Some oil/water separators offer special options. The PSI units, for example, can include an additional polypropylene coalescer, consisting of a matrix of polypropylene fibers designed to coalesce oil droplets down to 20 microns.

The company also offers a line of electrical accessories, including high-oil-level alarms, leak detection systems, automatic oil and water pump-out systems, automatic inlet shutoff valves, and freeze protection. In addition, the company can custom design a separator to include solids compartments when high sludge loading is anticipated, water compartments with simplex or duplex pumped discharge systems, or three-phase separation systems.

Royal Environmental offers an automatic oil draw-off device to remove accumulated light fluids from the water surface and store them in an oil receiver.
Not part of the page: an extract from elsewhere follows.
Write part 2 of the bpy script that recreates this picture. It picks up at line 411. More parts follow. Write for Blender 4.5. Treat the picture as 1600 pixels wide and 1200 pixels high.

With new environmental regulations coming into play, engineering firms that have to consider oil/water separation units are just beginning to learn what makes them tick, how each manufacturer's unit differs from others, and how to quantify the results.

"Each individual case can mean something different, and it's important for engineers to study up and learn about the products that are out there," says B.A. Engineering's Auld. "There is no one product that can always be used, because each product has a different application and a different case where it can be used for different types of applications."

Performance Testing in Tennessee

In Franklin, TN, various models are being tested. Don Green, stormwater coordinator for Franklin, says the municipality has installed one oil/water separation unit in a municipal parking lot and had planned the installation of four at a municipal center. Those four are different types and will be monitored to determine which one works best, Green relates.

City officials determined that the amount of oil, grease, and gas runoff from the sites necessitate the installation of the units. "We're right here on the beautiful Harpeth River, and we want to protect it," Green says.

Engineers consider space an issue when determining whether oil/water separation units will be used solo or as part of a group of best management practices (BMPs). In differentiating oil/water separators from hydrodynamics, Auld notes the biggest difference is when higher velocity is involved because there is no natural separation.

"In a lot of these areas, what you're looking at is the first flush— trying to separate that from the other. With hydrodynamics, you've got to get your lowest velocities; otherwise you get a mix where you can't separate your oil out. When you have something that's standing still, some type of pondage, you can use anything from a skimmer to what I refer to as a sock, something like that that absorbs the oil."

With mechanical units that require maintenance, he notes, "there is so much expense involved that you try to do something that's much lower maintenance and deals more with just gravity. If you can afford the area or the land, you can use skimmers and pull the oil off that way. But you have to have the very low velocities to be able to allow the oil to rise to the top."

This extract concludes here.